— Written task —
Omit pictures and quote the listing below line by line, from its start through the line that holds "C = S.collection".

— Given information —
----
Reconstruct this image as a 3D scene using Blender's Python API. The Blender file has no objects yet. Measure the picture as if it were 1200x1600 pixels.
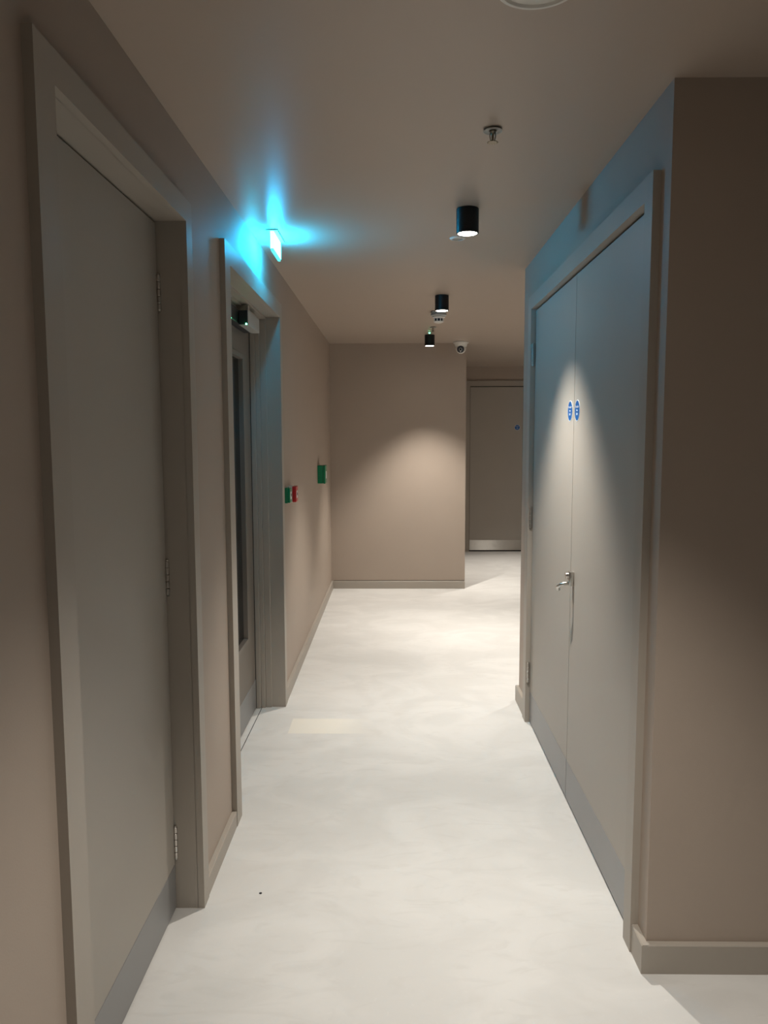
import bpy, bmesh, math
from mathutils import Vector, Matrix

S = bpy.context.scene
C = S.collection

# ------------------------------------------------------------------ view, camera, world
S.view_settings.view_transform = 'Standard'
S.view_settings.look = 'None'
S.view_settings.gamma = 1.0
S.view_settings.use_curve_mapping = False
S.view_settings.exposure = 1.60

cam_d = bpy.data.cameras.new('camera')
cam = bpy.data.objects.new('camera', cam_d)
C.objects.link(cam)
fw = Vector((-0.01411614, 0.99509304, -0.09793149))
rt = Vector((0.99989957, 0.01392503, -0.00263473))
up = Vector((0.0012581, 0.09795885, 0.99518967))
m = Matrix((rt, up, -fw)).transposed().to_4x4()
m.translation = Vector((0, 0, 1.5))
cam.matrix_world = m
cam_d.sensor_fit = 'HORIZONTAL'
cam_d.sensor_width = 36.0
cam_d.lens = 1192.8 / 1200 * 36.0
cam_d.clip_start = 0.02
S.camera = cam

W = bpy.data.worlds.new('world')
S.world = W
W.use_nodes = True
W.node_tree.nodes['Background'].inputs[0].default_value = (0.05, 0.045, 0.04, 1)
W.node_tree.nodes['Background'].inputs[1].default_value = 0.1

LAMP_WATTS = 27.0
CORE_WATTS = 29.0
LAMP_COLOR = (1.0, 0.928, 0.835)
LAMP_CONE = math.radians(84)
LENS_GLOW = 11.0
EXIT_GLOW = 38.0

# measured plan of the corridor (metres, camera over the origin)
XL, XR, H = -0.630, 0.706, 2.398        # left wall, block on the right, ceiling
Y_END, Y_FAR = 7.489, 9.955             # end wall, far wall round the corner
YN, YF = 2.030, 4.240                   # near and far face of the block on the right
XE = 0.6935                             # outer corner of the end wall
XMAX, YMIN = 4.6, -2.6

# ------------------------------------------------------------------ materials
def mat(name, color, rough=0.6, metal=0.0, noise=0.0, nscale=30.0, bump=0.0, bscale=200.0,
        spec=0.5, emit=None, estr=0.0):
    M = bpy.data.materials.new(name)
    M.use_nodes = True
    nt = M.node_tree
    b = nt.nodes['Principled BSDF']
    b.inputs['Base Color'].default_value = (*color, 1)
    b.inputs['Roughness'].default_value = rough
    b.inputs['Metallic'].default_value = metal
    b.inputs['Specular IOR Level'].default_value = spec
    if emit:
        b.inputs['Emission Color'].default_value = (*emit, 1)
        b.inputs['Emission Strength'].default_value = estr
    tc = nt.nodes.new('ShaderNodeTexCoord')
    if noise:
        n = nt.nodes.new('ShaderNodeTexNoise')
        n.inputs['Scale'].default_value = nscale
        n.inputs['Detail'].default_value = 4
        nt.links.new(tc.outputs['Object'], n.inputs['Vector'])
        mx = nt.nodes.new('ShaderNodeMix')
        mx.data_type = 'RGBA'
        mx.inputs[6].default_value = (*[c * (1 - noise) for c in color], 1)
        mx.inputs[7].default_value = (*[min(1, c * (1 + noise)) for c in color], 1)
        nt.links.new(n.outputs['Fac'], mx.inputs[0])
        nt.links.new(mx.outputs[2], b.inputs['Base Color'])
    if bump:
        n2 = nt.nodes.new('ShaderNodeTexNoise')
        n2.inputs['Scale'].default_value = bscale
        n2.inputs['Detail'].default_value = 3
        nt.links.new(tc.outputs['Object'], n2.inputs['Vector'])
        bp = nt.nodes.new('ShaderNodeBump')
        bp.inputs['Strength'].default_value = bump
        bp.inputs['Distance'].default_value = 0.002
        nt.links.new(n2.outputs['Fac'], bp.inputs['Height'])
        nt.links.new(bp.outputs['Normal'], b.inputs['Normal'])
    return M

TAUPE = (0.415, 0.345, 0.288)
M_WALL = mat('taupe_paint', TAUPE, 0.62, noise=0.03, nscale=3, bump=0.10, bscale=260, spec=0.35)
M_CEIL = mat('ceiling_paint', (0.46, 0.38, 0.315), 0.36, noise=0.02, nscale=2, bump=0.06, bscale=200, spec=0.4)
M_TRIM = mat('trim_paint', (0.39, 0.352, 0.305), 0.45, noise=0.02, nscale=6, spec=0.4)
M_DOORD = mat('dark_door_paint', (0.20, 0.175, 0.15), 0.5, noise=0.03, nscale=4)
M_DOOR = mat('door_paint', (0.405, 0.372, 0.328), 0.48, noise=0.025, nscale=4, bump=0.05, bscale=150, spec=0.4)
M_KICK = mat('grey_kick_plate', (0.30, 0.30, 0.30), 0.42, metal=0.35, noise=0.05, nscale=5)
M_STEEL = mat('brushed_steel', (0.62, 0.60, 0.57), 0.28, metal=1.0, noise=0.06, nscale=60)
def brushed(M):
    """horizontally brushed: highlights stretch vertically"""
    nt = M.node_tree
    b = nt.nodes['Principled BSDF']
    cx = nt.nodes.new('ShaderNodeCombineXYZ'); cx.inputs[2].default_value = 1.0
    nt.links.new(cx.outputs[0], b.inputs['Tangent'])
    b.inputs['Anisotropic'].default_value = 1.0
    return M
M_PLATE = brushed(mat('brushed_steel_plate', (0.60, 0.585, 0.55), 0.40, metal=1.0, noise=0.06, nscale=20))
M_HINGE = mat('satin_steel', (0.55, 0.52, 0.48), 0.35, metal=1.0, noise=0.05, nscale=80)
M_BLACK = mat('black_powder_coat', (0.006, 0.007, 0.009), 0.42, noise=0.2, nscale=40, spec=0.35)
M_DARK = mat('dark_plastic_and_shade', (0.02, 0.022, 0.03), 0.4, noise=0.1, nscale=30)  # dark plastic, and the shade painted on the closer's end
M_VOID = mat('gap_shadow', (0.01, 0.01, 0.01), 0.9, noise=0.1)
M_WHITE = mat('white_plastic', (0.74, 0.72, 0.67), 0.4, noise=0.02, nscale=20)
M_GREYP = mat('grey_plastic', (0.42, 0.42, 0.40), 0.45, noise=0.03, nscale=20)
M_GLASSD = mat('dark_glass', (0.012, 0.014, 0.015), 0.08, noise=0.1, nscale=3)
M_GREEN = mat('green_plastic', (0.0, 0.20, 0.085), 0.35, noise=0.05, nscale=30)
M_RED = mat('red_plastic', (0.50, 0.018, 0.022), 0.35, noise=0.05, nscale=30)
M_BLUE = mat('blue_sign_vinyl', (0.004, 0.10, 0.34), 0.4, noise=0.03, nscale=30)
M_SWHITE = mat('white_sign_print', (0.80, 0.84, 0.86), 0.4, noise=0.01, nscale=30)
M_LENS = mat('lit_lamp_lens', (0.9, 0.9, 0.85), 0.4, noise=0.02, emit=(1.0, 0.93, 0.80), estr=LENS_GLOW)
M_EXIT = mat('lit_sign_panel', (0.3, 0.8, 0.8), 0.3, noise=0.01, emit=(0.008, 0.52, 1.0), estr=EXIT_GLOW)
M_EXITG = mat('sign_edge_glass', (0.25, 0.75, 0.70), 0.15, noise=0.01, emit=(0.05, 0.6, 0.6), estr=0.6)
M_GREENDOT = mat('green_glow', (0.2, 0.9, 0.4), 0.4, noise=0.01, emit=(0.08, 1.0, 0.35), estr=9.0)
M_BRASS = mat('sprinkler_metal', (0.28, 0.25, 0.19), 0.35, metal=0.9, noise=0.1, nscale=80)

def floor_material():
    M = bpy.data.materials.new('poured_floor')
    M.use_nodes = True
    nt = M.node_tree
    N, Lk = nt.nodes, nt.links
    b = N['Principled BSDF']
    b.inputs['Roughness'].default_value = 0.55
    b.inputs['Specular IOR Level'].default_value = 0.35
    tc = N.new('ShaderNodeTexCoord')
    def noise(scale, detail, dist, sx=1, sy=1):
        mp = N.new('ShaderNodeMapping')
        mp.inputs['Scale'].default_value = (sx, sy, 1)
        Lk.new(tc.outputs['Object'], mp.inputs['Vector'])
        n = N.new('ShaderNodeTexNoise')
        n.inputs['Scale'].default_value = scale
        n.inputs['Detail'].default_value = detail
        n.inputs['Distortion'].default_value = dist
        Lk.new(mp.outputs[0], n.inputs['Vector'])
        return n.outputs['Fac']
    def mix(fac, a, c):
        mx = N.new('ShaderNodeMix')
        mx.data_type = 'RGBA'
        if hasattr(fac, 'links'): Lk.new(fac, mx.inputs[0])
        else: mx.inputs[0].default_value = fac
        for i, v in ((6, a), (7, c)):
            if hasattr(v, 'links'): Lk.new(v, mx.inputs[i])
            else: mx.inputs[i].default_value = (*v, 1)
        return mx.outputs[2]
    def ramp(v, lo, hi):
        r = N.new('ShaderNodeMapRange')
        r.interpolation_type = 'SMOOTHSTEP'
        Lk.new(v, r.inputs[0])
        r.inputs[1].default_value = lo
        r.inputs[2].default_value = hi
        return r.outputs[0]
    def mul(a, c):
        q = N.new('ShaderNodeMath'); q.operation = 'MULTIPLY'
        for i, v in ((0, a), (1, c)):
            if hasattr(v, 'links'): Lk.new(v, q.inputs[i])
            else: q.inputs[i].default_value = v
        return q.outputs[0]
    cloud = ramp(noise(2.2, 6, 1.4, 1.0, 1.3), 0.36, 0.66)
    base = mix(cloud, (0.625, 0.620, 0.600), (0.685, 0.680, 0.660))
    swirl = ramp(noise(5.5, 8, 2.6, 0.7, 1.7), 0.52, 0.72)
    base = mix(mul(swirl, 0.40), base, (0.58, 0.570, 0.545))
    fleck = ramp(noise(60, 3, 0.5), 0.62, 0.75)
    base = mix(mul(fleck, 0.12), base, (0.80, 0.79, 0.76))
    # cream patch in front of the glazed door, fading towards the right
    sp = N.new('ShaderNodeSeparateXYZ')
    Lk.new(tc.outputs['Object'], sp.inputs[0])
    px0 = ramp(sp.outputs[0], -0.550, -0.542)
    px1 = ramp(sp.outputs[0], -0.08, -0.36)
    py0 = ramp(sp.outputs[1], 3.742, 3.752)
    py1 = ramp(sp.outputs[1], 3.965, 3.940)
    patch = mul(mul(px0, px1), mul(py0, py1))
    base = mix(mul(patch, 0.8), base, (0.79, 0.76, 0.68))
    Lk.new(base, b.inputs['Base Color'])
    bp = N.new('ShaderNodeBump')
    bp.inputs['Strength'].default_value = 0.12
    bp.inputs['Distance'].default_value = 0.003
    Lk.new(noise(24, 6, 1.5), bp.inputs['Height'])
    Lk.new(bp.outputs[0], b.inputs['Normal'])
    return M
M_FLOOR = floor_material()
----
— Correct result —
Reconstruct this image as a 3D scene using Blender's Python API. The Blender file has no objects yet. Measure the picture as if it were 1200x1600 pixels.
import bpy, bmesh, math
from mathutils import Vector, Matrix

S = bpy.context.scene
C = S.collection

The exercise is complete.